Through Arafat’s failure to crack down on terrorism, Hamas, which was formed in 1987 as an offshoot of Egypt’s Muslim Brotherhood, eventually became powerful enough to compete with the PLO. Many Palestinians came to respect Hamas for its terrorism against Israel as well as the social services it provided, in contrast with the corrupt PLO.
“What [Arafat] didn’t take into account was that Hamas eventually pushed aside the PLO and became the dominant force. … So how can we expect the PA or Abbas to restrain Hamas in the future when it was the one who helped to create this problem in the first place?” Karsh said.
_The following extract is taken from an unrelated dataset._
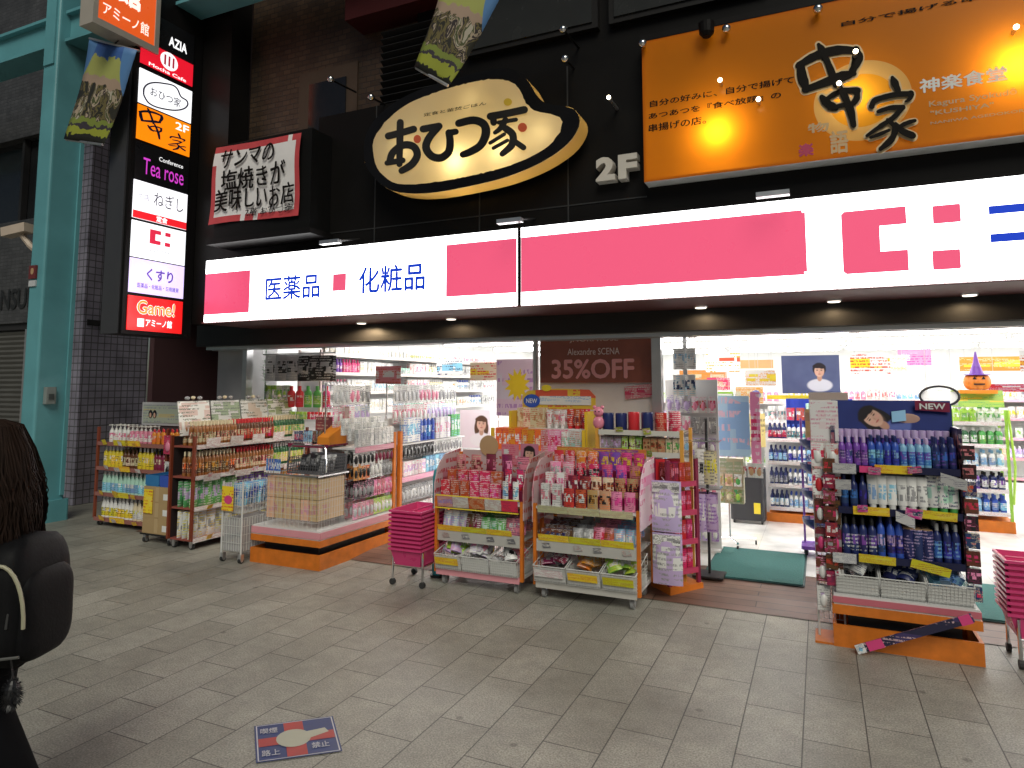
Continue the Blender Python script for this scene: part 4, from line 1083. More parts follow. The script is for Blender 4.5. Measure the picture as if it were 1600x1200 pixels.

Under Abbas, the West Bank has enjoyed more peace and stability than Hamas-ruled Gaza, and Palestinian security forces have cooperated with the Israel Defense Forces (IDF) on cracking down on terrorist groups like Hamas. Yet Israeli leaders fear that if the IDF evacuated the West Bank, like its disengagement from Gaza in 2005, Hamas or other Palestinian terrorist groups such as Islamic Jihad may establish a foothold there and push out the PA.
“I don’t think Abbas is a man of violence like Arafat was,” Miller said. “[But] Abbas is weak and that’s the problem. He presides over a dysfunctional and badly divided Palestinian movement, while lacking the capacity to deliver.”
Hamas, meanwhile, has continually foiled Abbas’s plans and promises by dictating its own terms not through words, but actions: rocket attacks, kidnappings, and suicide bombings against Israel.
“Paradoxically, unlike Arafat, Abbas has agreed to give up the gun, but he gets absolutely no credit and is continually undermined when Hamas takes up the gun,” said Miller. “It’s a no-win situation.”